A Snow-covered Pine Island

Please welcome Audubon North Carolina’s Center Director at Pine Island Robbie Fearn. Robbie will oversee the restoration and revitalization efforts for the Pine Island Sanctuary and Currituck Sound.

The sanctuary enrobed in snow is a myth of stillness. Pine Island this morning seems a silent place; the normal winter chorus of geese and swan does not fill the marsh. Currituck Sound is frozen, or at best, a mix of ice, slush and some leads of open water. So the waterfowl, in their ancient wisdom, have moved farther south, hunkered down in sheltered bays of deeper, unfrozen water or sitting on the ice.
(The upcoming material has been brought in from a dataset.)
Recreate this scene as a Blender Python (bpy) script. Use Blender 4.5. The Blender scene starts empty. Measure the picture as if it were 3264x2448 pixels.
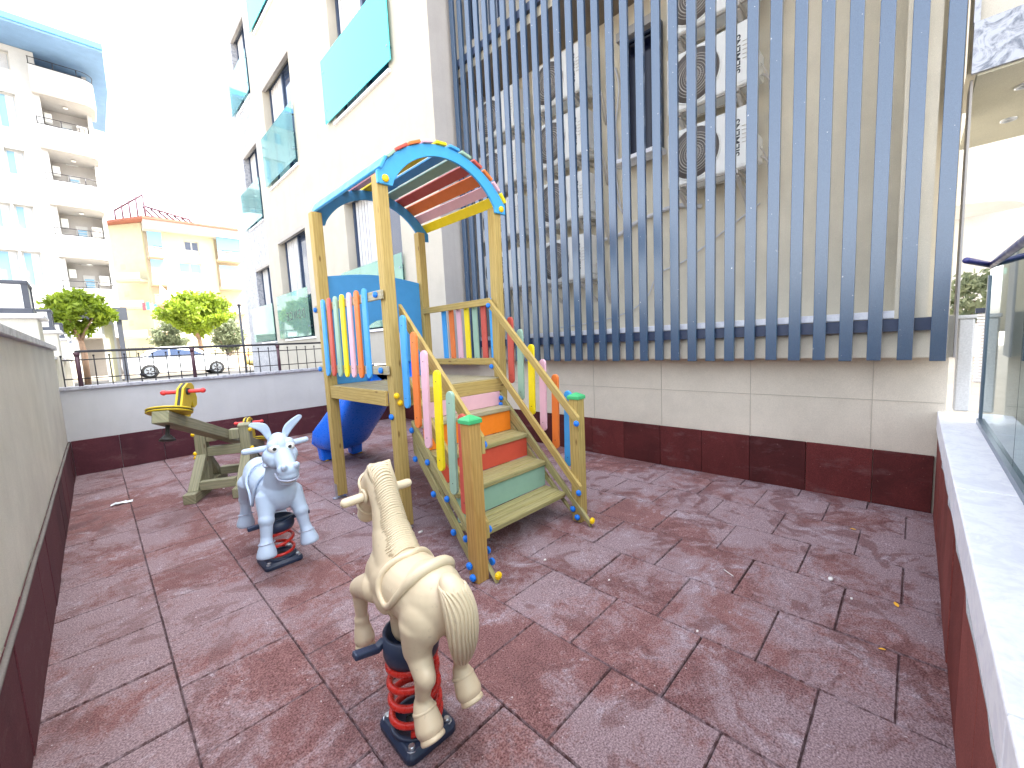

Outside my window, the world seems to have taken a deep breath, a meditative pause. Into this world I venture, to embrace the silence, the stillness, the myth.

The snow is powdery. My boots sink quickly to the sleet layer below. Fortunately the sleet did not freeze creating a hidden treacherous ice sheet, but rather my treads hold well, leaving distinct tracks in the snow. I trod along, plowing fresh ground with every step, certain that none have passed this way before. A new world opens up before me as I live the lie of the great explorer. Suddenly, Crusoe-like, my private world is shattered by a footprint. Fox have been here before me.

I then discover a profusion of paw prints marking the passing of numerous deer. Later appearing in the snow, the tracks of coyote, opossum, raccoon and rabbit. Most mammals can’t take wing to find shelter from the storm, so they must settle in - depending upon their knowledge of dense pine groves where less snow reaches the ground, of the location of food caches, of berries not yet harvested or of the home range of that mouse that got away yesterday.

With mice however, unlike the fox, I never knew their location. The mice burrow through the snow in sub-nivian tunnels that lead from home to food to home again.

Upon the snow, in faint impressions too, are the miniature markings left by the feet of tiny birds, juncos and warblers – yellow-rumped creatures, which I now discover are active residents of this undiscovered country. I find wing impressions too, where doves settled in the soft snow.

In my human mind, the snow-filled landscape is silent and still. But in the more-than-human world that myth is shattered, and the wondrous profusion of life carries on, leaving traces painted briefly on the canvas of newly fallen snow.